The use of an identity is meaningful for the problem.

$arctanh(z)=\frac{ln(1+z)-ln(1-z)}{2}$

With this Your problem writes as

$lim_{x\rightarrow 0}\frac{6 arctanh(x)-2 arctanh(3 x)}{x^3}$

This works straight forward using

$6 arctanh(x)-2arctanh(3x)=-3 ln(1-x)+3 ln(1+x)-ln(1+3x)-ln(1-3x)=ln(\frac{(1+x)^3(1-3x)}{(1-x)^3(1+3x)})$

using $ln(a b)=ln(a)+ln(b)$ and $ln(\frac{a}{b})=ln(a)-ln(b)$.

Now $arctanh$ has a series representation that is not necessarily a Taylor series. It is a transcendental function. This series representation can be truncated with little error for small values of $x$.

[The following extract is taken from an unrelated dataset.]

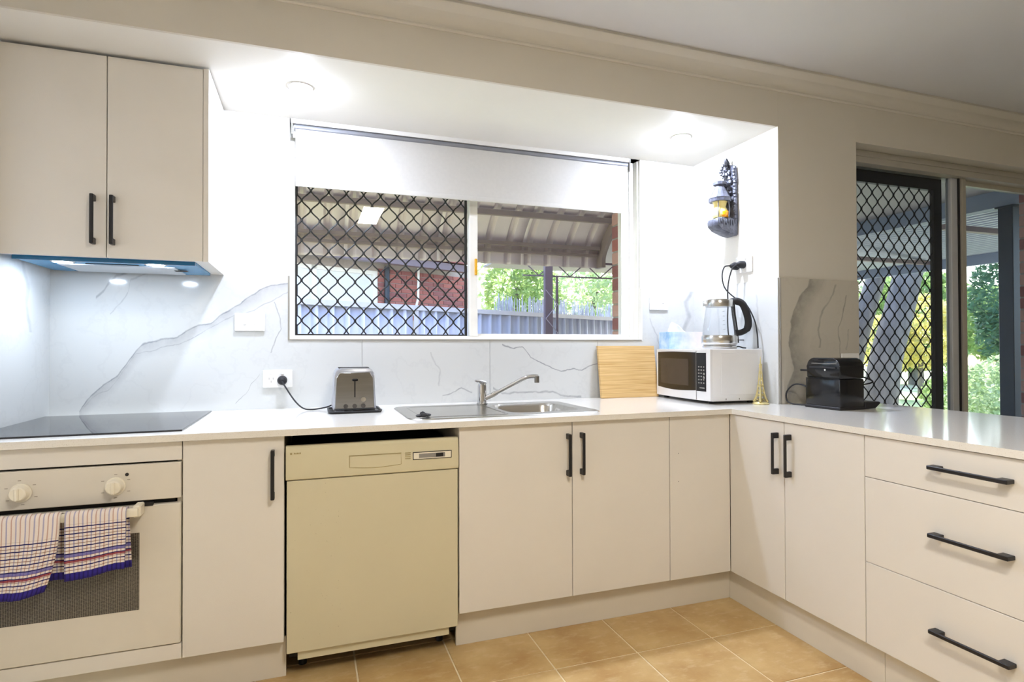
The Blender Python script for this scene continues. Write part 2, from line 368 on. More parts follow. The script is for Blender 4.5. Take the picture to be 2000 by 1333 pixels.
def thing(name, label, cat, loc=(0, 0, 0), rz=0., group=None, kind=None):
    o = bpy.data.objects.new(name, None); COL.objects.link(o); o.location = loc; o.rotation_euler = (0, 0, rz); o.empty_display_size = .05
    ROOT[o] = Matrix.Translation(loc) @ Matrix.Rotation(rz, 4, 'Z')
    return tag(o, label, cat, group, kind)
def part(name, mb, mat, parent, local=False, label=None, kind=None, angle=35):
    w = ROOT[parent]; me = mesh_of(name, mb, mat, None if local else w.inverted(), angle)
    o = bpy.data.objects.new(name, me); COL.objects.link(o); o.parent = parent; ROOT[o] = w
    return tag(o, label, None, None, kind)
def solo(name, mb, mat, label, cat, group=None, kind=None, angle=35, origin=None):
    if origin is None:
        xs = [q[0] for q in mb.v]; ys = [q[1] for q in mb.v]; zs = [q[2] for q in mb.v]
        origin = ((min(xs)+max(xs))/2, (min(ys)+max(ys))/2, min(zs))
    w = Matrix.Translation(origin); me = mesh_of(name, mb, mat, w.inverted(), angle)
    o = bpy.data.objects.new(name, me); COL.objects.link(o); o.location = origin; ROOT[o] = w
    return tag(o, label, cat, group, kind)
def struct(name, mb, mat, label, cat=None): return solo(name, mb, mat, label, cat, kind='structure')
def piece(name, me, parent, loc, rz=0.):
    o = bpy.data.objects.new(name, me); COL.objects.link(o); o.parent = parent
    m = ROOT[parent].inverted() @ (Matrix.Translation(loc) @ Matrix.Rotation(rz, 4, 'Z'))
    o.matrix_local = m; return o
B = lambda *a, **k: MB().box(*a, **k)

# ------------------------------------------------------------------ measured layout (metres)
xL, xR, yW = .1102, 3.237, -.6393            # alcove left wall, right return wall, plane of the room wall
zS, zC, zU, zB = 2.1975, .863, .841, .1404   # alcove ceiling, worktop top / underside, door bottoms
yF, yD, yK = -.737, -.7153, -.6677
xP, xPd, xPk, xPb = 2.8721, 2.8803, 2.9136, 3.7113
zT = 1.4687
xW0, xW1, zW0 = 1.025, 2.876, 1.18           # kitchen window opening
xD0, xD1, zD = 3.7398, 5.50, 2.18            # glass door opening
ZCEIL = 2.445
T = .008

# ------------------------------------------------------------------ room shell
floor = struct('floor', B(xL, 7., -5.5, .0, -.06, -.0028), M['grout'], 'ochre tiled kitchen floor with pale grout', 'floor')
gp = .3325
tile_me = mesh_of('tile', MB().box(-gp/2+.003, gp/2-.003, -gp/2+.003, gp/2-.003, -.006, .0, bev=.0012), M['tile'])
for i in range(-4, 5):
    for j in range(-3, 5):
        cx_, cy_ = 1.935+gp*(i+.5), -.940-gp*(j-.5)
        if cx_-gp/2 < xL-.05 or cx_+gp/2 > 3.4 or cy_+gp/2 > 0: continue
        o = piece('tile', tile_me, floor, (cx_, cy_, random.uniform(-.0006, .0004)))
mb = B(xL-.1, xR+.1, T, .20, 0, zW0).box(xL-.1, xW0, T, .20, zW0, 2.6).box(xW1, xR+.1, T, .20, zW0, 2.6).box(xW0, xW1, T, .20, zS, 2.6)
wall_back = struct('wall_back', mb, M['wall'], 'white painted alcove back wall around the kitchen window', 'wall')
def slab(pieces, mat, parent, axis='y'):
    mb = MB()
    for q in pieces: mb.box(*q)
    return part('tile', mb, mat, parent)
g = .0008
yt0, yt1 = 0., T
slab([(xL+T, xW0, yt0, yt1, zC, zT), (xW0, 1.348-g, yt0, yt1, zC, zW0)], M['marble'], wall_back)
slab([(1.348+g, 1.984-g, yt0, yt1, zC, zW0)], M['marble'], wall_back)
slab([(1.984+g, 2.6-g, yt0, yt1, zC, zW0)], M['marble'], wall_back)
slab([(2.6+g, xW1, yt0, yt1, zC, zW0), (xW1, xR-T, yt0, yt1, zC, zT)], M['marble'], wall_back)
wall_left = struct('wall_left', B(xL-.12, xL-T*0, -5.5, .2, 0, 2.6), M['wall'], 'left wall of the kitchen beside the hob', 'wall')
slab([(xL, xL+T, yW, 0, zC, zT)], M['marbleleft'], wall_left)
wall_ret = struct('wall_right', B(xR, xR+.5, yW+.01, .2, 0, 2.6), M['wall'], 'white return wall of the alcove behind the microwave', 'wall')
slab([(xR-T, xR, yW, 0, zC, zT)], M['marbleright'], wall_ret)
mb = B(xL, xR, yW, yW+.012, zS, 2.6).box(xR+.0005, xD0, yW, yW+.25, 0, 2.6).box(xD0, xD1, yW, yW+.25, zD, 2.6).box(xD1, 7., yW, yW+.25, 0, 2.6)
wall_front = struct('wall_front', mb, M['wallroom'], 'room wall with bulkhead above the alcove and the glass door opening', 'wall')
slab([(xR+.004, xD0, yW-T, yW, zC, zT)], M['marblefront'], wall_front)
part('edge_trim', B(xR-.001, xR+.004, yW-T-.001, yW+.002, zC, zT), M['alugrey'], wall_front)
struct('ceiling_alcove', B(xL, xR, yW+.0125, .2, zS, zS+.05), M['wall'], 'lowered white alcove ceiling with downlights', 'ceiling')
struct('ceiling', B(xL-.1, 7.1, -5.6, yW, ZCEIL, ZCEIL+.1), M['ceil'], 'white plaster room ceiling', 'ceiling')
struct('wall_rear', B(xL-.1, 7.1, -5.6, -5.5, 0, 2.6), M['wallroom'], 'room wall behind the viewer', 'wall')
struct('wall_east', B(7., 7.1, -5.6, yW+.25, 0, 2.6), M['wallroom'], 'far right room wall beyond the peninsula', 'wall')
# cornice: stepped cove between bulkhead and ceiling
cv = [(yW, 2.366), (yW-.005, 2.366), (yW-.009, 2.370), (yW-.009, 2.376), (yW-.006, 2.379)]
for k in range(7):
    a = k/6*math.pi/2; cv.append((yW-.006-.052*(1-math.cos(a)), 2.380+.032*math.sin(a)))
cv += [(yW-.060, 2.410), (yW-.064, 2.411), (yW-.090, 2.428), (yW-.092, 2.432), (yW-.086, 2.434), (yW-.086, ZCEIL), (yW, ZCEIL)]
struct('trim_1', MB().prism(cv, 'x', xL, 7.0), M['cornice'], 'stepped plaster cornice where the bulkhead meets the ceiling', 'cornice')

# ------------------------------------------------------------------ kitchen window
win = thing('window_1', 'white framed sliding window with black diamond security screen', 'window', (1.95, .08, zW0), kind='structure')
yw = .075
zWt = zS
part('frame', B(xW0, xW1, yw, yw+.09, zW0, zW0+.018).box(xW0, xW1, yw, yw+.09, zWt-.03, zWt).box(xW0, xW0+.022, yw, yw+.09, zW0+.018, zWt-.03).box(xW1-.03, xW1, yw, yw+.09, zW0+.018, zWt-.03), M['alu'], win)
ms = part('mullion', B(1.898, 1.94, yw-.004, yw+.05, zW0+.018, zWt-.03, bev=.002), M['alu'], win)
part('latch', B(1.922, 1.936, yw-.016, yw-.004, 1.515, 1.60, bev=.003), M['yellow'], ms)
ss = part('sash', B(2.80, 2.846, yw+.01, yw+.05, zW0+.018, zWt-.03).box(1.94, 2.80, yw+.01, yw+.05, zW0+.018, zW0+.03).box(1.94, 2.80, yw+.01, yw+.05, zWt-.055, zWt-.03), M['alu'], win)
part('pane', B(1.94, 2.80, yw+.026, yw+.031, zW0+.03, zWt-.055), M['pane'], ss)
part('pane', B(xW0+.022, 1.898, yw+.026, yw+.031, zW0+.018, zWt-.03), M['pane'], win)
# security screen
ys = yw+.062
sc = part('security_screen', B(xW0+.022, xW0+.030, ys-.006, ys+.01, zW0+.018, zWt-.03).box(1.888, 1.898, ys-.006, ys+.01, zW0+.018, zWt-.03).box(xW0+.03, 1.888, ys-.006, ys+.01, zW0+.018, zW0+.026), M['grille'], win)
def grille(parent, P, x0, x1, z0, z1, pitch, vp, r, amp=None, zoff=0.):
    """wavy vertical strands that touch their neighbours at the knots; P(s, z) gives the 3D point"""
    n = round((x1-x0)/pitch); pt = (x1-x0)/n; amp = pt/2
    for i in range(n+1):
        xc = x0+i*pt; sg = 1 if i % 2 == 0 else -1; path = []
        m = int((z1-z0)/vp*12)
        for k in range(m+1):
            z = z0+(z1-z0)*k/m; ph = math.pi*2*(z-zoff)/(2*vp)*1.0
            w = math.sin(ph*1.0); tri = math.asin(max(-1, min(1, w)))*2/math.pi
            x = xc+sg*amp*(.68*w+.32*tri)*.97
            path.append((min(max(x, x0), x1), z))
        # strand
        part('strand', MB().tube([P(a, b) for a, b in path], r, 5), M['grille'], parent)
        # knots where it meets the strand to its right
        if i < n:
            kb = MB(); z = zoff+vp/2*(1 if sg > 0 else 3)
            while z > z0: z -= 2*vp
            z += 2*vp
            while z < z1:
                c = P(xc+pt/2, z); kb.ball(c, r*1.9, 6); z += 2*vp
            if kb.v: part('knot', kb, M['grille'], parent, kind='stuff')
grille(sc, lambda a, b: (a, ys, b), xW0+.030, 1.888, zW0+.026, zWt-.03, (.0845/2), .0485, .0037, zoff=1.247)
# tile edge trims round the window opening
struct('trim_2', B(xW0-.006, xW0+.001, -.004, .03, zW0-.006, zT, bev=.001), M['alugrey'], 'aluminium tile edge strip left of the window', 'trim')
struct('trim_3', B(xW0+.001, xW1-.001, -.004, .03, zW0-.006, zW0-.0005, bev=.001), M['alugrey'], 'aluminium tile edge strip under the window', 'trim')
struct('trim_4', B(xW1-.001, xW1+.004, -.004, .03, zW0-.006, zT, bev=.001), M['alu'], 'pale tile edge strip right of the window', 'trim')
struct('trim_5', B(xW0+.0015, xW1-.0015, .031, yw, zW0+.0005, zW0+.006).box(xW1-.006, xW1-.0005, .031, yw, zW0+.007, zS-.002), M['alu'], 'white lining of the window reveal', 'trim')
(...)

$arctanh(x)=\sum_{k=1}^{\infty}\frac{x^{2k-1}}{(2k-1)!}\approx x- \frac{x^3}{3} + $ error of order $5$

$\frac{6(x-\frac{x^3}{3})-2 (3 x - \frac{(3 x)^3}{3})}{x^3}$

$\frac{(2-18)x^3}{x^3}=-16$

Because of the series representation, everything is like required: no Taylor expansion, no l'Hopital, no differentiation or integration.

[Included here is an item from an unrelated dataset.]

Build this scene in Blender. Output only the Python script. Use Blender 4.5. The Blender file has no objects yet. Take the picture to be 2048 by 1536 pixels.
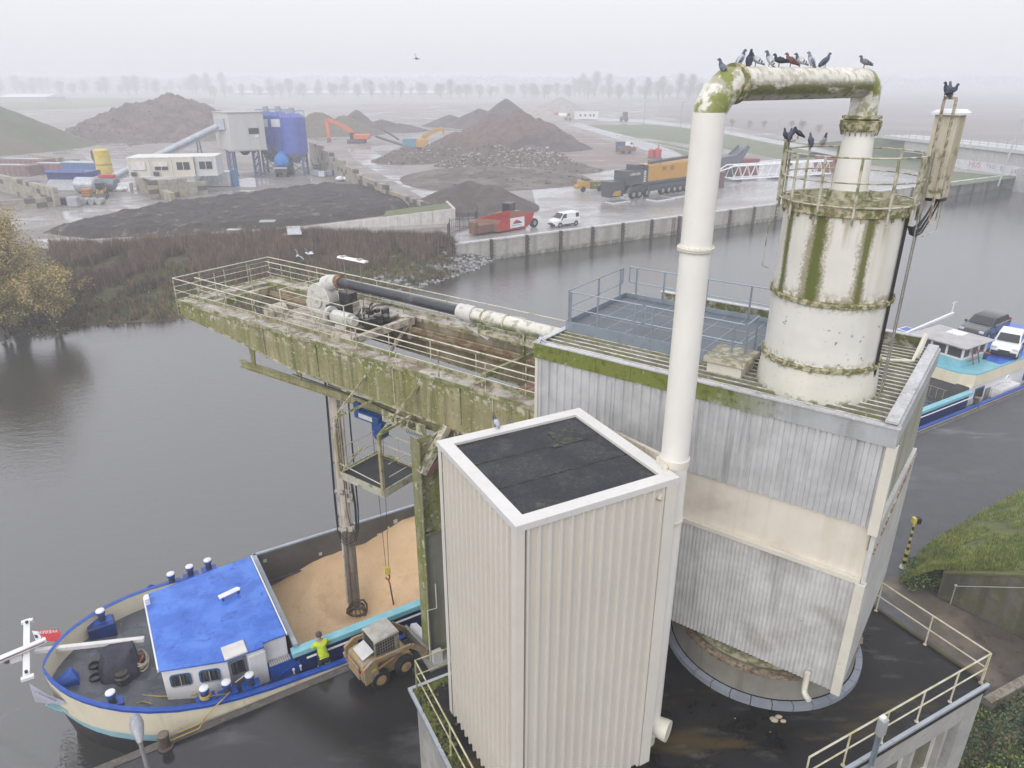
import bpy, math, random
from mathutils import Vector as V, noise as NZ, Matrix
random.seed(7)
rnd = random.random
def ru(a, b): return a + (b - a) * rnd()
sc = bpy.context.scene
COL = sc.collection
R = math.radians
# ---------------------------------------------------------------- camera
CAMZ = 21.5; FPX = 1440.0; PITCH = math.atan(613 / 1440.0)
cam = bpy.data.cameras.new('camera'); cam.sensor_width = 36; cam.lens = FPX / 2048 * 36
cam.clip_end = 6000; cam.clip_start = 0.1
co = bpy.data.objects.new('camera', cam); COL.objects.link(co)
co.location = (0, 0, CAMZ); co.rotation_euler = (math.pi / 2 - PITCH, 0, 0)
sc.camera = co
def ray(x, y):
    a, b = (x - 1024) / FPX, (768 - y) / FPX
    return V((a, math.cos(PITCH) + b * math.sin(PITCH), -math.sin(PITCH) + b * math.cos(PITCH)))
def at(x, y, z):                       # survey: the point of the plane at height z seen at photo pixel x, y
    d = ray(x, y); return V((0, 0, CAMZ)) + d * ((z - CAMZ) / d.z)
def up(x, y, p):                       # survey: height on the vertical over p seen at photo row y
    d = ray(x, y); return CAMZ + d.z * math.hypot(p[0], p[1]) / math.hypot(d.x, d.y)
# ---------------------------------------------------------------- frames (origin, x dir, y dir)
class Fr:
    def __init__(s, o, az):
        a = R(az); s.o = V((o[0], o[1], 0)); s.x = V((math.sin(a), math.cos(a), 0)); s.y = V((-s.x.y, s.x.x, 0)); s.ang = math.atan2(s.x.y, s.x.x)
    def __call__(s, p): return s.o + s.x * p[0] + s.y * p[1] + V((0, 0, p[2] if len(p) > 2 else 0))
    def inv(s, p): d = V((p[0], p[1], 0)) - s.o; return V((d.dot(s.x), d.dot(s.y), p[2] if len(p) > 2 else 0))
W = Fr((0, 0), 90)
class FrM(Fr):                          # mirrored-hand frame for the machine house: x along the boom, y to the back
    def __init__(s, o, az):
        Fr.__init__(s, o, az); s.y = -s.y
H = FrM((7.73, 13.03), -54.0)
Q = Fr((-11.30, 16.88), 58.5)
T = Fr((0.10, 10.63), 62.3)
# ---------------------------------------------------------------- objects
WL = {}
def props(o, label=None, cat=None, group=None, kind=None):
    if label: o['label'] = label
    if cat: o['category'] = cat
    if group: o['group'] = group
    if kind: o['kind'] = kind
    return o
def thing(name, label, cat, loc=(0, 0, 0), rz=0, group=None):
    o = bpy.data.objects.new(name, None); COL.objects.link(o); o.empty_display_size = .2
    o.location = loc; o.rotation_euler = (0, 0, rz); WL[o.name] = V(loc)
    return props(o, label, cat, group)
def copy_tree(o, loc=None, rz=None, label=None, par=None, scale=None):
    c = o.copy(); COL.objects.link(c)
    if par: c.parent = par
    if loc is not None: c.location = loc
    if rz is not None: c.rotation_euler = (0, 0, rz)
    if scale is not None: c.scale = (scale,) * 3 if not hasattr(scale, '__len__') else scale
    if label: c['label'] = label
    for k in [x for x in bpy.data.objects if x.parent == o]: copy_tree(k, par=c)
    return c
class MB:
    def __init__(s, fr=None): s.v = []; s.f = []; s.mi = []; s.m = 0; s.fr = fr; s.off = None
    def P(s, p):
        p = V(p) if len(p) == 3 else V((p[0], p[1], 0))
        if s.off is not None: p = s.off @ p
        s.v.append(s.fr(p) if s.fr else p); return len(s.v) - 1
    def F(s, *i): s.f.append(tuple(i)); s.mi.append(s.m)
    def poly(s, *pts): s.F(*[s.P(p) for p in pts])
    def box(s, x0, y0, z0, x1, y1, z1):
        i = [s.P((x, y, z)) for z in (z0, z1) for x, y in ((x0, y0), (x1, y0), (x1, y1), (x0, y1))]
        for q in ((3, 2, 1, 0), (4, 5, 6, 7), (0, 1, 5, 4), (1, 2, 6, 5), (2, 3, 7, 6), (3, 0, 4, 7)): s.F(*[i[k] for k in q])
    def cbox(s, c, a, b, h): s.box(c[0] - a / 2, c[1] - b / 2, c[2], c[0] + a / 2, c[1] + b / 2, c[2] + h)
    def prism(s, pts, z0, z1, top=None):       # polygon extruded in z; top: other polygon for tapering
        n = len(pts); a = [s.P((p[0], p[1], z0)) for p in pts]; b = [s.P((p[0], p[1], z1)) for p in (top or pts)]
        s.F(*a[::-1]); s.F(*b)
        for k in range(n): s.F(a[k], a[(k + 1) % n], b[(k + 1) % n], b[k])
    def ext(s, pts, vec):                      # any planar polygon extruded by a vector
        n = len(pts); a = [s.P(p) for p in pts]; b = [s.P(V(p) + V(vec)) for p in pts]
        s.F(*a[::-1]); s.F(*b)
        for k in range(n): s.F(a[k], a[(k + 1) % n], b[(k + 1) % n], b[k])
    def bar(s, p, q, w, h=None, upv=(0, 0, 1)):
        p, q = V(p), V(q); h = h or w; d = (q - p).normalized(); u_ = V(upv)
        if abs(d.dot(u_)) > .98: u_ = V((1, 0, 0))
        a = d.cross(u_).normalized() * w / 2; b = a.cross(d).normalized() * h / 2
        i = [s.P(e + x * a + y * b) for e in (p, q) for x, y in ((-1, -1), (1, -1), (1, 1), (-1, 1))]
        for k in ((3, 2, 1, 0), (4, 5, 6, 7), (0, 1, 5, 4), (1, 2, 6, 5), (2, 3, 7, 6), (3, 0, 4, 7)): s.F(*[i[j] for j in k])
    def tube(s, pts, r, n=8, cap=True, closed=False):
        pts = [V(p) for p in pts]; N = len(pts); rs = r if hasattr(r, '__len__') else [r] * N; rings = []; pa = None
        for k in range(N):
            if closed: d = (pts[(k + 1) % N] - pts[k - 1]).normalized()
            else: d = (pts[min(k + 1, N - 1)] - pts[max(k - 1, 0)]).normalized()
            if pa is None:
                u_ = V((0, 0, 1)) if abs(d.z) < .9 else V((1, 0, 0)); a = d.cross(u_).normalized()
            else: a = (pa - d * pa.dot(d)).normalized()
            pa = a; b = d.cross(a)
            rings.append([s.P(pts[k] + (a * math.cos(t) + b * math.sin(t)) * rs[k]) for t in [2 * math.pi * j / n for j in range(n)]])
        for k in range(N if closed else N - 1):
            A, B = rings[k], rings[(k + 1) % N]
            for j in range(n): s.F(A[j], A[(j + 1) % n], B[(j + 1) % n], B[j])
        if cap and not closed: s.F(*rings[0][::-1]); s.F(*rings[-1])
    def lathe(s, c, prof, n=32, a0=0, a1=2 * math.pi):
        full = a1 - a0 > 6.28; m = n if full else n + 1; rings = []
        for r, z in prof:
            rings.append([s.P((c[0] + r * math.cos(a0 + (a1 - a0) * j / n), c[1] + r * math.sin(a0 + (a1 - a0) * j / n), (c[2] if len(c) > 2 else 0) + z)) for j in range(m)])
        for A, B in zip(rings, rings[1:]):
            for j in range(n): s.F(A[j], A[(j + 1) % m], B[(j + 1) % m], B[j])
        if full:
            if prof[0][0] > 1e-4: s.F(*rings[0][::-1])
            if prof[-1][0] > 1e-4: s.F(*rings[-1])
    def ball(s, c, r, n=10, m=6, sz=None):
        sx, sy, sz_ = sz or (1, 1, 1); rings = []
        for i in range(1, m):
            t = math.pi * i / m
            rings.append([s.P((c[0] + sx * r * math.sin(t) * math.cos(2 * math.pi * j / n), c[1] + sy * r * math.sin(t) * math.sin(2 * math.pi * j / n), c[2] - sz_ * r * math.cos(t))) for j in range(n)])
        lo = s.P((c[0], c[1], c[2] - sz_ * r)); hi = s.P((c[0], c[1], c[2] + sz_ * r))
        for j in range(n): s.F(lo, rings[0][(j + 1) % n], rings[0][j]); s.F(hi, rings[-1][j], rings[-1][(j + 1) % n])
        for A, B in zip(rings, rings[1:]):
            for j in range(n): s.F(A[j], A[(j + 1) % n], B[(j + 1) % n], B[j])
    def corr(s, p0, p1, z0, z1, pitch, dep, out, kind='t'):   # ribbed sheet from p0 to p1 standing z0..z1; out = outward direction; z0/z1 may be pairs
        p0, p1, o = V((*p0[:2], 0)), V((*p1[:2], 0)), V((*out, 0)); L = (p1 - p0).length; d = (p1 - p0) / L
        n = max(1, round(L / pitch)); w = L / n; prof = []
        if kind == 't': one = [(0, 0), (.42, 0), (.52, 1), (.86, 1), (.96, 0)]
        elif kind == 'r': one = [(0, 0), (.66, 0), (.70, 1), (.90, 1), (.94, 0)]
        else: one = [(k / 6, .5 - .5 * math.cos(2 * math.pi * k / 6)) for k in range(6)]
        for i in range(n): prof += [((i + a) * w, b * dep) for a, b in one]
        prof.append((L, 0)); z0 = z0 if hasattr(z0, '__len__') else (z0, z0); z1 = z1 if hasattr(z1, '__len__') else (z1, z1); pr = None
        for x, y in prof:
            b = p0 + d * x + o * y; t = x / L
            c = (s.P((b.x, b.y, z0[0] + (z0[1] - z0[0]) * t)), s.P((b.x, b.y, z1[0] + (z1[1] - z1[0]) * t)))
            if pr: s.F(pr[0], c[0], c[1], pr[1])
            pr = c
    def build(s, name, mats, parent=None, smooth=35, bev=0, label=None, flip=False):
        me = bpy.data.meshes.new(name); off = V((0, 0, 0))
        if parent is not None:
            r = parent
            while r is not None: off = off + WL.get(r.name, V((0, 0, 0))); r = r.parent
        if isinstance(s.fr, FrM): s.f = [f[::-1] for f in s.f]
        me.from_pydata([tuple(p - off) for p in s.v], [], s.f)
        mats = mats if isinstance(mats, (list, tuple)) else [mats]
        for m in mats: me.materials.append(m)
        if len(mats) > 1: me.polygons.foreach_set('material_index', s.mi)
        if smooth:
            me.polygons.foreach_set('use_smooth', [True] * len(me.polygons)); me.set_sharp_from_angle(angle=R(smooth))
        me.update(); o = bpy.data.objects.new(name, me); COL.objects.link(o)
        if parent is not None: o.parent = parent
        if bev:
            b = o.modifiers.new('edge', 'BEVEL'); b.width = bev; b.segments = 2; b.limit_method = 'ANGLE'; b.angle_limit = R(40)
        if label: o['label'] = label
        return o
def ground(name, pts, z, mat, kind='structure', parent=None):
    b = MB(); b.poly(*[(p[0], p[1], z) for p in pts]); o = b.build(name, mat, parent, smooth=0); o['kind'] = kind; return o
def text(name, body, mat, loc, size, xdir, ydir, parent=None, ext=.004):
    c = bpy.data.curves.new(name, 'FONT'); c.body = body; c.size = size; c.extrude = ext; c.align_x = 'CENTER'; c.align_y = 'CENTER'; c.resolution_u = 3
    t = bpy.data.objects.new(name + '_curve', c); COL.objects.link(t); dg = bpy.context.evaluated_depsgraph_get(); me = bpy.data.meshes.new_from_object(t.evaluated_get(dg)); bpy.data.objects.remove(t); me.materials.clear(); me.materials.append(mat)
    o = bpy.data.objects.new(name, me); COL.objects.link(o); off = V((0, 0, 0))
    if parent is not None:
        o.parent = parent; r = parent
        while r is not None: off = off + WL.get(r.name, V((0, 0, 0))); r = r.parent
    x = V(xdir).normalized(); z = x.cross(V(ydir)).normalized(); y = z.cross(x)
    M = Matrix((x, y, z)).transposed().to_4x4(); M.translation = V(loc) - off; o.matrix_local = M
    return o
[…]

Indeed used is an identity for logarithms and the series for Arcustangenshyperbolicus. Because we have two terms for the numerator both cancel in linear order as x gets smaller and the third-order term remains as is suggested already by the given fraction. As x is taken closer to zero the next order is five with coefficient $-96$ but with denominator, this reduces to second order. This cancels down to the constant term and that is $-16$ as shown in my calculation. A little disambiguation remains since the Taylor series around 0 coincides with the series representation of Arcustangenshyperbolicus. For limits usually, only the Taylor expansion up to noncritical orders is used by definition. Mind this is per se only valid for $x>0$. For $x<0$ a similar calculation is possible and the results are the same.